After the museum I walked down the main street, Jalan Raya and next door to the Lotus Garden restaurant was an entrance you can use if you want to see the Lotus Garden at the Pura Sarawati without dining at the Café Lotus. I watched the gamelan orchestra practising for a while and then went on to the Warung Ibu Oka (in the next street to your left - Jalan Seweta) where I had a delicious lunch of babi gulung (roasted suckling pig - a Balinese national dish). At the Ibu Oka you sit on matting at low tables and the waitresses bring your meal, along with your choice of drink - they only serve bali gulung there and it's yum! I think it was about 10,000 rp.

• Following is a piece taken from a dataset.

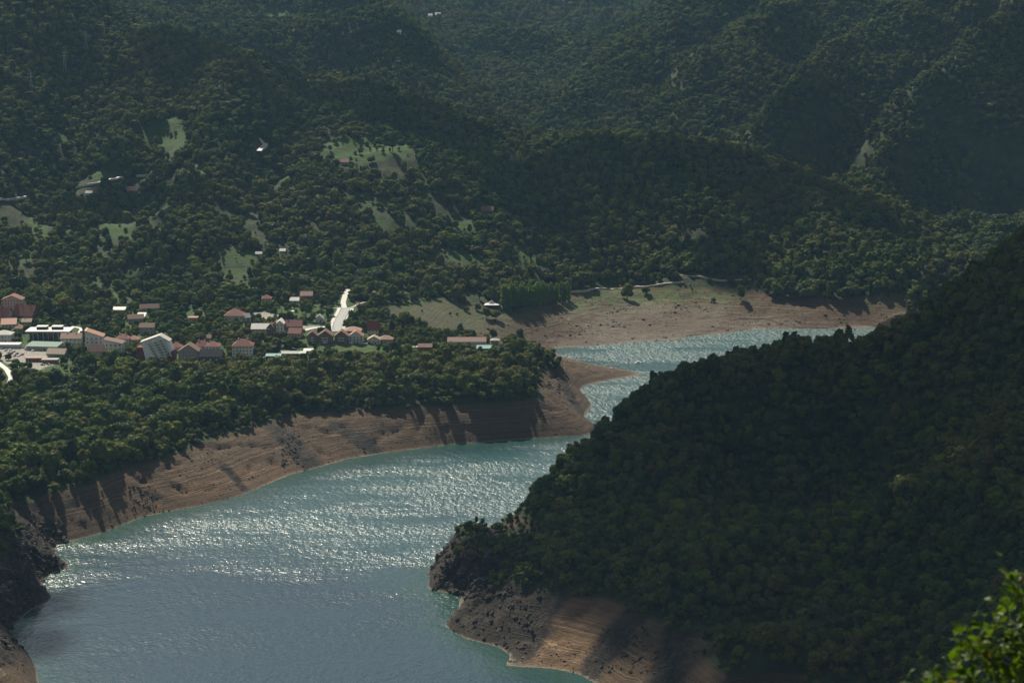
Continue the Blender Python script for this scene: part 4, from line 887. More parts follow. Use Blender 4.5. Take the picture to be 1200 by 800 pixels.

Go for an early lunch, before 2 pm, because once all the bali guling has been served up, they close.
When I got back to Villa Rasa Sayang, I found Tina G. with her group of 8 ladies and 1 intruder had arrived after doing the Casa Luna cooking school. She was heading up to the Ubud market (about 5-10 minutes walk up Monkey Forest Road) and as I hadn't been to the market yet, I tagged along with her and Denise and honed up on the finer skills of bargaining from watching her in action. She's a good operator when it comes to bargaining!
That night we had dinner at the Lotus Lane Restaurant in Monkey Forest Road. The Lotus Lane is one seven Lotus restaurants in Bali and have a reputation for good food. Graeme enjoyed a fisherman's basket, Sam had calamari and I had a salmon pizza; along with watermelon juices, cokes and Graeme's arak attack the bill came to 215,600 rp. which is about A$35 for the three of us - Sam declared the meal as excellent.
To bed and tomorrow another day to explore Ubud before heading off to Padang Bai.